さらに、ファイルシステムに内部スナップショットがある場合には、外部スナップショットを作成できないため、ファイルシステムのバックアップの作成にスナップショットが使用されません。-T フラグの使用は、バックアップ中のボリューム・グループに存在する JFS ファイルシステムに影響を及ぼすことはないため、これらのファイルシステムは以前に行われていたのと同じ方法でバックアップされます。

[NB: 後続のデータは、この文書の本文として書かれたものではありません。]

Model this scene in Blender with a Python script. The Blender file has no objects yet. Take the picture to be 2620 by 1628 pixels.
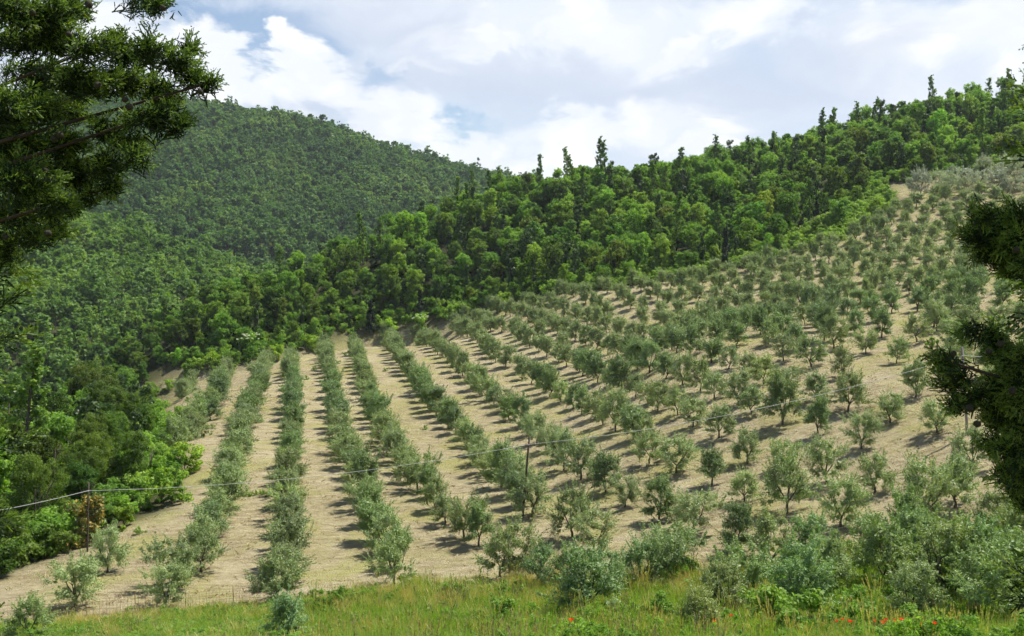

-v 詳細モード。 バックアップされるファイルをリストで示します。
-V テープ・バックアップを検証します。 このフラグを使用すると、バック アップ・テープ上の各ファイルについて、savevg が ファイル・ヘッダーを確認し、読み取りエラーがあるとそのエラーを報告します。
-x file ファイルにリストされているファイルシステムをボリューム・グループ・バックアップから除外します。1 つのファイルシステム・マウント・ポイントが 1 行ごとにリストされます。
-X 必要な場合、/tmp ファイルシステムを自動的に拡張するよう指定します。 /tmp ファイルシステムは、ブート可能バックアップをテープに作成する場合、 ブート・イメージのために場所を空けるように拡張する必要のある場合があります。
-Z すべてのファイル、ディレクトリー、およびファイルシステムに関する暗号化ファイルシステム (EFS) 情報をバックアップしないように指定します。このフラグは、-Z フラグなしで backup コマンドを実行します。

パラメーター

項目 説明
VGName バックアップするボリューム・グループの名前を指定します。

SMIT 高速パス

  1. savevg コマンドで作成した、 ルート・ボリューム・グループのバックアップの内容をリストするには、次の SMIT 高速パスを入力します。
    smit lsmksysb
  2. savevg コマンドで作成した、 ユーザー・ボリューム・グループのバックアップの内容をリストするには、次の SMIT 高速パスを入力します。
    smit lsbackvg
  3. ルート・ボリューム・グループのバックアップから個々のファイルを復元するには、 次の SMIT 高速パスを入力します。
    smit restmksysb
  4. ユーザー・ボリューム・グループのバックアップから個々のファイルを復元するには、 次の SMIT 高速パスを入力します。
    smit restsavevg

  1. ルート・ボリューム・グループ (オペレーティング・システム・イメージ) をバックアップ・ファイル /mysys/myvg/myroot にバックアップし、/image.data ファイルを作成するには、次のように入力します。
    
    savevg -i -f/mysys/myvg/myroot rootvg
  2. uservg ボリューム・グループをデフォルトのテープ・ドライブ (dev/rmt0) にバックアップし、新規 uservg.data ファイルを作成するには、次のように入力します。
    savevg -i uservg
  3. data2 ボリューム・グループをバックアップし、rmt1 デバイスで新しい data2.data ファイルとともにマップ・ファイルを作成するには、次のように入力します。
    savevg -mf/dev/rmt1 data2
  4. /etc/exclude.data2 ファイル内にリストされるファイルを除外して、data2 ボリューム・グループをバックアップするには、次のように入力します。
    savevg -ief/dev/rmt1 data2
  5. ボリューム・グループの my_vg/dev/rmt0 のテープにバックアップして、 各ファイル・ヘッダーの読み取り確認をするには、次のように入力します。
    savevg -f /dev/rmt0 -V my_vg
  6. UDFS 対応デバイス /dev/usbms0uservg ボリューム・グループを バックアップするには、 以下のコマンドを入力します。
    savevg –i –f /dev/usbms0

ファイル

項目 説明
/image.data ボリューム・グループが rootvg である場合に使用します。
/tmp/vgdata/vgname /vgname.data ボリューム・グループが rootvg ではなく、 vgname がボリューム・グループ名である場合に使用します。